The public has already seen enough to understand the direction of travel. They can see that race is being made central in places where it should not be. They can see that equal treatment is no longer being defended as the main principle. And they can see that this is not a one-off mistake but part of a broader ideological shift.
That is why this issue will keep coming back.
As long as police leaders and legal bodies keep talking as if colour-blindness is outdated, the public will keep saying the system has gone two-tier. And if the police and the courts are both moving in that direction, then the phrase is not an exaggeration. It is the obvious conclusion.
Conclusion
This is not about pretending racism does not exist. It is about refusing to let anti-racism become a cover for Racism.
The public can see the difference. They know that a system built on group-based outcomes is not the same as a system built on equal justice. They know that racism is wrong in every direction, including against the English.

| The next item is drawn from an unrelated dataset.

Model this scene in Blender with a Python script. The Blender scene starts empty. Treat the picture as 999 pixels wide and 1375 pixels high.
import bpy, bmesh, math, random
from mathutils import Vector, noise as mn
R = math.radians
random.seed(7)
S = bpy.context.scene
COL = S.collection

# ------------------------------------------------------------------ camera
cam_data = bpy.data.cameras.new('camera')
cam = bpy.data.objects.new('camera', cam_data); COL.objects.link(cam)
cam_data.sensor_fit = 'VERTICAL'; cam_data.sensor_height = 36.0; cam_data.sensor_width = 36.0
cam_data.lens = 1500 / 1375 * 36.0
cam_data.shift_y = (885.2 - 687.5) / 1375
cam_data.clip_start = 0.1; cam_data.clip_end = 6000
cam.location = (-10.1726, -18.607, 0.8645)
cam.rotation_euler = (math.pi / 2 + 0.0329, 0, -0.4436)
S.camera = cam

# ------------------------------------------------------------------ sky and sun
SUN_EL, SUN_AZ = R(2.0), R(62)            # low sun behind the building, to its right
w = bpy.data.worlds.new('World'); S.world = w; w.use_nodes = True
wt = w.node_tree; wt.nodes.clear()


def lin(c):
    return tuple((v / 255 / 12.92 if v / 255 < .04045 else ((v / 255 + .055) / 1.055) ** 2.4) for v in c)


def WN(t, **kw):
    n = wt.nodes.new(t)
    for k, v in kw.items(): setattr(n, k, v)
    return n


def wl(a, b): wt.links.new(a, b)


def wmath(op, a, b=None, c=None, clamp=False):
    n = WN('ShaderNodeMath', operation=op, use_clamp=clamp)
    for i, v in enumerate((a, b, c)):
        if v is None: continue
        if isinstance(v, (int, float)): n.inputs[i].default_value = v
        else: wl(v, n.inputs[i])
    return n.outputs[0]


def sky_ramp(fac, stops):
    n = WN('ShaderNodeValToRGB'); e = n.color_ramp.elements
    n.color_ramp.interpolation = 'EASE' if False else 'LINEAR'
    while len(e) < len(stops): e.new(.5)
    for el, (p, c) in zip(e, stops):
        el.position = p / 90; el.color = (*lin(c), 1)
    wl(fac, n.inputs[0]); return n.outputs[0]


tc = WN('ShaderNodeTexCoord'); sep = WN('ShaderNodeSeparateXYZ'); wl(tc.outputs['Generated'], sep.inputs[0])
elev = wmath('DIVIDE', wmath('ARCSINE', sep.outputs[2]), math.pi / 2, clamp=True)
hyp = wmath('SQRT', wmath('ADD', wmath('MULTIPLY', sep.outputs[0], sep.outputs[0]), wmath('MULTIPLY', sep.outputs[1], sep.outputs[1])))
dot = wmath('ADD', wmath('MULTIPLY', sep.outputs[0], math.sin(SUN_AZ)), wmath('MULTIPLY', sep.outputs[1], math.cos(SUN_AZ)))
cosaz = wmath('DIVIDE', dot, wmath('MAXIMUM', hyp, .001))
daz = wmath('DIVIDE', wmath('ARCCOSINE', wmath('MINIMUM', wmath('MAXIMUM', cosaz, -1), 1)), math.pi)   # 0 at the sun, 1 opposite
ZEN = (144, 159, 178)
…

And they know that once official policy starts treating people differently because of ethnicity, the law is no longer being applied in a truly equal way.
The English and Welsh should not be treated as second-class in their own country. If official policy changes the way the law is applied on the basis of ethnicity, then that is not fairness — it is discrimination.
Henry Nowak showed what happens when the human reality gets buried under the institutional mindset. The police anti-racism guidance showed that equal treatment is no longer the official priority. The sentencing row showed that the courts are not immune from the same drift. Put it all together, and the conclusion becomes hard to avoid.
England’s police have officially adopted two-tier policing — and the courts are not far behind.
England is not a testing ground for ideological experiments. Our law should be impartial, our police should be blind to race, and our courts should judge people by what they did — not what box they tick. Anything else is a betrayal of the very people the system exists to serve.
If you still believe in one law for everyone, now is the time to say it plainly, keep pushing, and stop pretending this is just a misunderstanding.